The Olympic Anthem

  • Dates
    2017 - 2019
  • Author
  • Location Rio de Janeiro, Brazil

The Olympic Anthem is a series exploring the aftermath of the 2016 Olympic Games in Rio de Janeiro, Brazil. It documents locations including islands to house the athletes, military bases, evicted favelas, active favelas, working and abandoned venues.

The full project documents over 30 venues and locations arranged in the form the negative sleeves to demonstrate the scale of construction necessary to host these games. The images depict each site as it can be found today. Each site is connected to a news article published during the games explaining their function and significance (I did not include these in the individual captions due to length). Transforming the city of Rio was a 7-year project which had devastating effects on vulnerable populations. This project traces the promise of a legacy. Its purpose is to trace the story of the games through images, research, and interviews. While there are both tragic and victorious aspects to the Olympics, at the core of the event is an echoing voice of the marginalized in need of amplification. This work is created with an intention of memorializing a landscape that became perhaps one of the most notable backdrops in all Olympic history; the first games held in the developing world. Each of the images contained in this study is one piece of a puzzle and a footprint on the map of Rio.

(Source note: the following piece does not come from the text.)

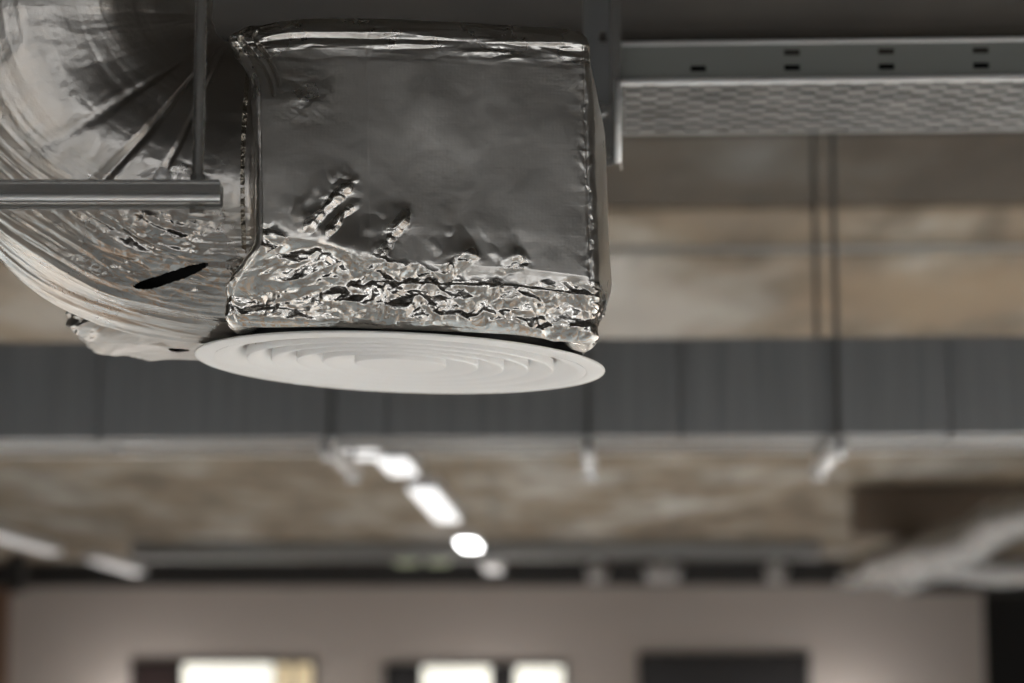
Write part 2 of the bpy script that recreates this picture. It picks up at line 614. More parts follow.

One by one they tell a much bigger story. After passing through stadiums, slums, and islands built for the elite – we are left with a spotlight exposing social issues still needing to be addressed. Both Rio’s strengths and weaknesses were revealed during the games, and yet the legacy of the event is something much greater than construction investments. It is written on the hearts of the most vulnerable and incomplete without understanding a journey that began before and continues after the games.